__Task to complete__: Reproduce all of the listing below without alteration.

___ Dataset content

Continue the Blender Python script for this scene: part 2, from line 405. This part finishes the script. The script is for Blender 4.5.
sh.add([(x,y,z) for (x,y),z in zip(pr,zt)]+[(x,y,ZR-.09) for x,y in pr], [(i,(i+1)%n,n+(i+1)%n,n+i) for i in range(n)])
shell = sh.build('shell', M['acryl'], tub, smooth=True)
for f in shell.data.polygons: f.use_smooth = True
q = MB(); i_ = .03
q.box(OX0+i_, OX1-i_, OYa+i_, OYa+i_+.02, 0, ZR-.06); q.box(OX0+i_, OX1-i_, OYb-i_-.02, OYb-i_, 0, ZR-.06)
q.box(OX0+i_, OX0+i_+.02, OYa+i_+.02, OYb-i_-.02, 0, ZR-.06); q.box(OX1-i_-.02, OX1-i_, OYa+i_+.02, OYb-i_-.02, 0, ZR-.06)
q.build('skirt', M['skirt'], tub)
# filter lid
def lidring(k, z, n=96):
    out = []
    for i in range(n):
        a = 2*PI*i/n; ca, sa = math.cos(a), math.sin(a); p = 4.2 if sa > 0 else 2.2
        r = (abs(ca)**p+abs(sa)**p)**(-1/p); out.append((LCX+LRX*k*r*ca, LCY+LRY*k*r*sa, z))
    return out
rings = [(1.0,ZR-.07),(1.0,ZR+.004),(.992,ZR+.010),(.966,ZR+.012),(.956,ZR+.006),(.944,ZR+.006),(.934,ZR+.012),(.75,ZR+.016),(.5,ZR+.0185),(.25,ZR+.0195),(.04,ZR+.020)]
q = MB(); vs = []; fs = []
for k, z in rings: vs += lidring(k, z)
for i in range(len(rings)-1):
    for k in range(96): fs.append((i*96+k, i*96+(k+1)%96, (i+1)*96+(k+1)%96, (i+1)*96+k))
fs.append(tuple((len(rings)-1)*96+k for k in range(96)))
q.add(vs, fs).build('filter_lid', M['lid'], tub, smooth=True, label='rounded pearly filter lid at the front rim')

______

__Expected answer__:
Continue the Blender Python script for this scene: part 2, from line 405. This part finishes the script. The script is for Blender 4.5.
sh.add([(x,y,z) for (x,y),z in zip(pr,zt)]+[(x,y,ZR-.09) for x,y in pr], [(i,(i+1)%n,n+(i+1)%n,n+i) for i in range(n)])
shell = sh.build('shell', M['acryl'], tub, smooth=True)
for f in shell.data.polygons: f.use_smooth = True
q = MB(); i_ = .03
q.box(OX0+i_, OX1-i_, OYa+i_, OYa+i_+.02, 0, ZR-.06); q.box(OX0+i_, OX1-i_, OYb-i_-.02, OYb-i_, 0, ZR-.06)
q.box(OX0+i_, OX0+i_+.02, OYa+i_+.02, OYb-i_-.02, 0, ZR-.06); q.box(OX1-i_-.02, OX1-i_, OYa+i_+.02, OYb-i_-.02, 0, ZR-.06)
q.build('skirt', M['skirt'], tub)
# filter lid
def lidring(k, z, n=96):
    out = []
    for i in range(n):
        a = 2*PI*i/n; ca, sa = math.cos(a), math.sin(a); p = 4.2 if sa > 0 else 2.2
        r = (abs(ca)**p+abs(sa)**p)**(-1/p); out.append((LCX+LRX*k*r*ca, LCY+LRY*k*r*sa, z))
    return out
rings = [(1.0,ZR-.07),(1.0,ZR+.004),(.992,ZR+.010),(.966,ZR+.012),(.956,ZR+.006),(.944,ZR+.006),(.934,ZR+.012),(.75,ZR+.016),(.5,ZR+.0185),(.25,ZR+.0195),(.04,ZR+.020)]
q = MB(); vs = []; fs = []
for k, z in rings: vs += lidring(k, z)
for i in range(len(rings)-1):
    for k in range(96): fs.append((i*96+k, i*96+(k+1)%96, (i+1)*96+(k+1)%96, (i+1)*96+k))
fs.append(tuple((len(rings)-1)*96+k for k in range(96)))
q.add(vs, fs).build('filter_lid', M['lid'], tub, smooth=True, label='rounded pearly filter lid at the front rim')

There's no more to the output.